Shown in figure 6 is a further embodiment of a portion of a microwave resonator 1 according to the invention in vertical cross section. This is similar to that of figure 5 except it now includes a third puck 27. The end faces of the third puck 27 are normal to the length axis 5. In this embodiment the symmetry breaking structure 22 of the central puck 27 extends through the puck 27 from one end face to the other. The symmetry breaking structure 22 of the other two pucks 26,28 extends only part way through the pucks 26,28.

In all of the above embodiments the insert 18 is a rod. Alternative forms of insert 18 are possible.
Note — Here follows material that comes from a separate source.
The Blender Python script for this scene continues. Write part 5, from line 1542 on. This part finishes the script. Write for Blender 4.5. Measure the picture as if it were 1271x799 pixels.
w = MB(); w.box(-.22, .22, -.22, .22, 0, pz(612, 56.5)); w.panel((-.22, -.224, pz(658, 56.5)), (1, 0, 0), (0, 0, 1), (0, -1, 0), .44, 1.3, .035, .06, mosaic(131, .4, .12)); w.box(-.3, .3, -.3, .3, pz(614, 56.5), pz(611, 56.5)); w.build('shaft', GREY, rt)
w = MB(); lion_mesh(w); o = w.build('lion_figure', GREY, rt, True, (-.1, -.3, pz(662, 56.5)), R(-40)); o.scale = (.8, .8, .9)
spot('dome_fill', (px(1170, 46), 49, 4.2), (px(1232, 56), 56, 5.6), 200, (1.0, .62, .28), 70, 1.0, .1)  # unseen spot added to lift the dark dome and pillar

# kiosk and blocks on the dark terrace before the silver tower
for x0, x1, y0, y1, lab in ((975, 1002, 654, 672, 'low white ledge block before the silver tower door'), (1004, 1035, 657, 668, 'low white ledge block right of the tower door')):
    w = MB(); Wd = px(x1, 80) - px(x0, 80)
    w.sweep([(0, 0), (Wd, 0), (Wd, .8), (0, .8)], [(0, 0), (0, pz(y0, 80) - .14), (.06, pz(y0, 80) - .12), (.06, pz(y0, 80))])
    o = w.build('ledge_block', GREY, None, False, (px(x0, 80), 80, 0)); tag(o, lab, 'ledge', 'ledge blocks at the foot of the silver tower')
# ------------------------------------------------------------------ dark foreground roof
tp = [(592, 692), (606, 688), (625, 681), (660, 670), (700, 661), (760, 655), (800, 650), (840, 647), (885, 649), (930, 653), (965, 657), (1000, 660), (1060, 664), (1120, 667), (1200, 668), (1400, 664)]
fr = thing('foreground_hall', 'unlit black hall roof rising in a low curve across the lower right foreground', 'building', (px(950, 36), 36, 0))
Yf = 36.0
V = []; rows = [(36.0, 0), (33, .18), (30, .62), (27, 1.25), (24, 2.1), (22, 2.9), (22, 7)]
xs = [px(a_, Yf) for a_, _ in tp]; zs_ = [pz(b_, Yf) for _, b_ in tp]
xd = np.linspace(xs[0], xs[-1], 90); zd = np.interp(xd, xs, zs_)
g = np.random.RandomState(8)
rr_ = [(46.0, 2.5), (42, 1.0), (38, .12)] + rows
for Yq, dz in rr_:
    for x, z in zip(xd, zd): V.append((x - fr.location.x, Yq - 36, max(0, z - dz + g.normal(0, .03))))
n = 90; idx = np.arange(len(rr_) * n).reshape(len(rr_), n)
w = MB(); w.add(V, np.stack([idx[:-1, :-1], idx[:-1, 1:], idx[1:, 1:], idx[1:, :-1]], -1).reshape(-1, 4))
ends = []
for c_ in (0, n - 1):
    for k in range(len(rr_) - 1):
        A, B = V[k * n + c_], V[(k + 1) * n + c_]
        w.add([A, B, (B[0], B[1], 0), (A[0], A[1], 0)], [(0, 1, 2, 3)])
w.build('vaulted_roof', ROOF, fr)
Shown in figure 7(a) is an alternative form of insert 18. The inert 18 comprises an insert body 33. Extending from the insert body 33 is a plurality of resiliently deformable insert fingers 34. When the insert 18 is inserted into the central aperture 17 the fingers 34 abut the wall of the central aperture 17 so holding the insert 18 in place.

Figure 7(b) shows a further embodiment of an insert 18. The insert 18 comprises an insert body 35. Extending from the insert body 35 is a resiliently deformable finger in the form of a skirt 36. As the insert 18 is inserted into the central aperture 17 the skirt 36 is compressed by the wall of the central aperture 17, so holding the insert 18 in place.

Shown in figure 8 is a further embodiment of a microwave resonator 1 according to the invention. This is similar to the embodiment of figure lexcept each central aperture 17 now comprises a plurality (in this case two) electrically conductive inserts 18.